Lubuk Lanjut dan 16 kampung tua lainnya di Pulau Rempang bukan hanya sekadar tempat tinggal bagi masyarakat setempat. Tanah ini menyimpan jejak peradaban yang diwariskan dari generasi ke generasi.

Sejak tahun 1675, jauh sebelum Vereenigde Oost-Indische Compagnie (VOC) menjejakkan kaki di Nusantara, leluhur masyarakat Rempang telah menetap di wilayah ini. Setiap jengkal tanahnya menjadi saksi perjuangan menghadapi penjajah.

"Pada tahun 1715, perlawanan di sini semakin memuncak.

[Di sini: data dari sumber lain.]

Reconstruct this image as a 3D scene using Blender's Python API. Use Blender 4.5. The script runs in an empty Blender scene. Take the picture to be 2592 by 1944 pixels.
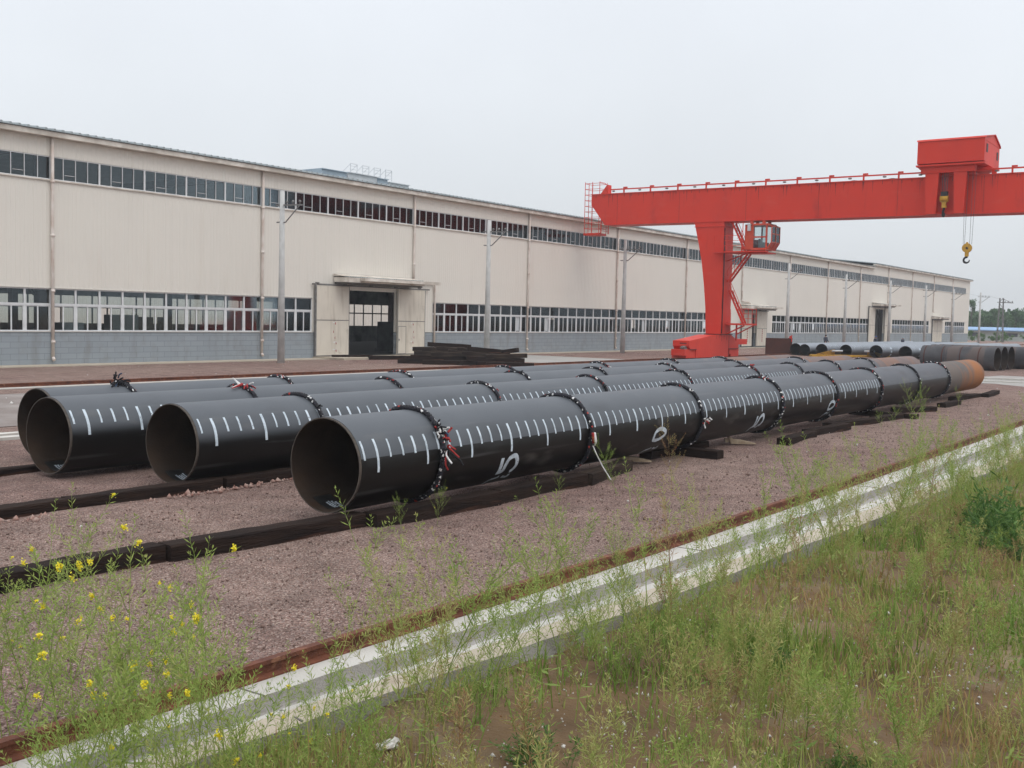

Masyarakat di Kampung Lubuk Lanjut tersebar untuk menyelamatkan diri," kenang Sani, yang merasa memiliki tanggung jawab besar sebagai keturunan ke-9, dari para pejuang kerajaan.

Di tengah ancaman penggusuran untuk proyek pembangunan, Sani dan warga sering berkumpul untuk mengadakan doa bersama di makam leluhur mereka.

"Kami berdoa kepada arwah para leluhur, agar mereka merestui dan melindungi niat kami mempertahankan tanah ini," lanjutnya, dengan tangan gemetar mengusap nisan orang tuanya.

Jejak sejarah di Pulau Rempang

Sani tak henti-hentinya bercerita tentang sejarah panjang Pulau Rempang. Ia menceritakan asal-usul nama pulau yang berasal dari kata 'mpang', yang dalam bahasa Melayu berarti dikepung.

"Dahulu, para prajurit kerajaan menjaga pulau ini dengan ketat. Mereka menebang kayu, membuat perahu kecil, dan mengawasi perairan di sekitar pulau. Pulau ini selalu dijaga seolah-olah dikepung dari segala sisi, maka itulah asal nama Rempang," ujarnya.

Dalam tradisi lisan masyarakat, cerita tentang perlawanan para prajurit kerajaan terus diwariskan dari generasi ke generasi. Meski tanpa teknologi canggih, mereka mempertahankan perairan sekitar pulau dengan semangat dan keberanian.

Hingga saat ini, kisah kepahlawanan para penjaga Pulau Rempang masih hidup di hati masyarakat setempat.

"Dahulu, setiap kali ada kapal asing yang melintas, mereka akan dihentikan dan dibawa ke Pulau Penyabung. Di sana, para pelintas diuji keberaniannya sebelum diizinkan melanjutkan perjalanan," tambah Sani. Pulau Penyabung menjadi lokasi penting dalam legenda masyarakat, tempat keberanian itu diuji dan dihargai.

Selain kisah sejarah, Sani juga mengungkapkan adanya tradisi yang unik di keluarganya. Mereka memiliki larangan untuk memakan ikan hiu.

Menurut legenda keluarga, nenek moyang mereka pernah diselamatkan oleh dua ekor hiu saat perahu mereka hampir tenggelam di perairan Pulau Rempang. Sejak saat itu, keluarga Sani dilarang memakan ikan hiu sebagai bentuk penghormatan kepada hewan yang telah menyelamatkan nyawa leluhur mereka.

"Kami percaya, melanggar larangan ini akan membawa bencana bagi keturunan kami. Itulah sebabnya saya selalu mengingatkan anak-anak saya agar menghormati tradisi ini," jelas Sani dengan tegas.